Ripple is making a major push into institutional finance with a $1.25 billion acquisition of prime brokerage firm Hidden Road, a deal that could significantly influence future demand for XRP.
Announced on April 8, the deal marks one of the largest in the crypto space to date and will make Ripple the first crypto firm to own and operate a global, multi-asset prime broker.
By folding in Ripple’s RLUSD stablecoin and tapping into the XRP Ledger for faster settlement, the acquisition could significantly boost XRP’s real-world use and with it, long-term demand.
How Ripple’s Hidden Road acquisition could impact XRP demand
Jake Claver, Managing Director of Digital Ascension Group, broke down the significance of Ripple’s $1.25 billion acquisition of Hidden Road in a recent post on X.
Hidden Road serves over 300 institutional clients and handles $10 billion in trades daily. These trades will now be settled on the XRP Ledger, meaning financial giants such as hedge funds and market makers will require XRP to complete transactions. Even a modest shift of this daily volume to the XRPL could drive substantial demand for XRP.

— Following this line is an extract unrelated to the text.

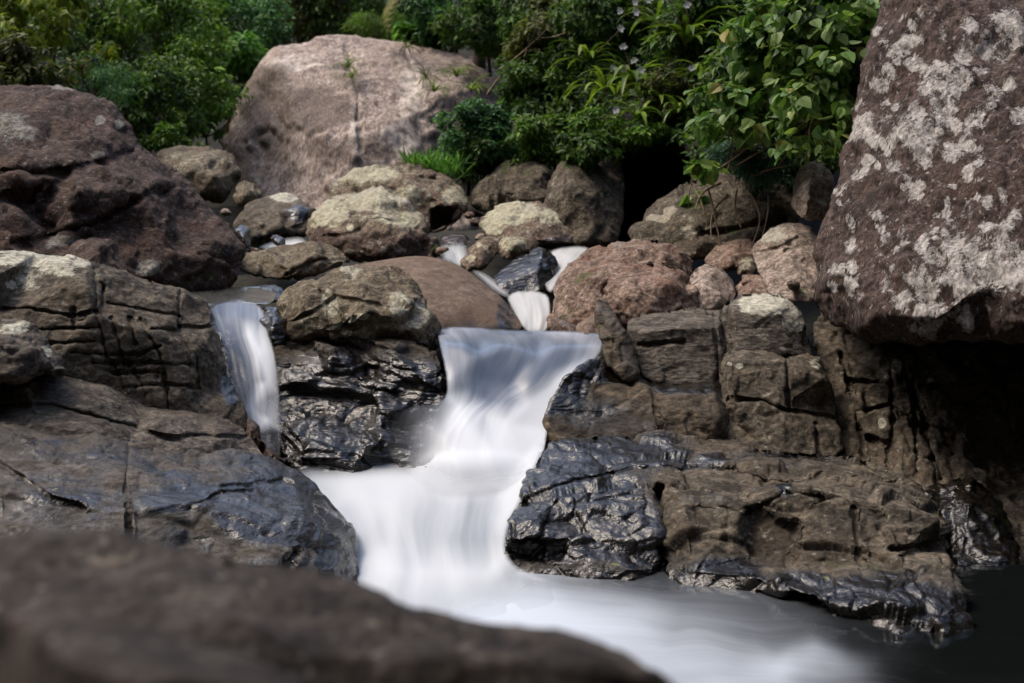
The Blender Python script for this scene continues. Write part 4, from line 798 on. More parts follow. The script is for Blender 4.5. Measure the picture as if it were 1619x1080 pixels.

Each settlement on the XRPL requires XRP, while the RLUSD stablecoin will be introduced as collateral in brokerage operations. This creates a unified ecosystem where both XRP and RLUSD are embedded into core institutional workflows.
This makes RLUSD the first stablecoin enabling cross-margining between digital assets and traditional markets. As institutional clients start using XRP and RLUSD to reduce costs and increase transaction efficiency, demand for both assets will rise in tandem.
With a $3 trillion-per-year pipeline now connected to the XRP ecosystem, Ripple has effectively laid the groundwork for mass institutional integration. As Claver puts it, the acquisition is a structural shift that could reshape the utility and valuation of XRP for years to come.

Despite the optimism, XRP was trading at $1.83, down 8% in the past 24 hours and recording a broader weekly loss of 14%.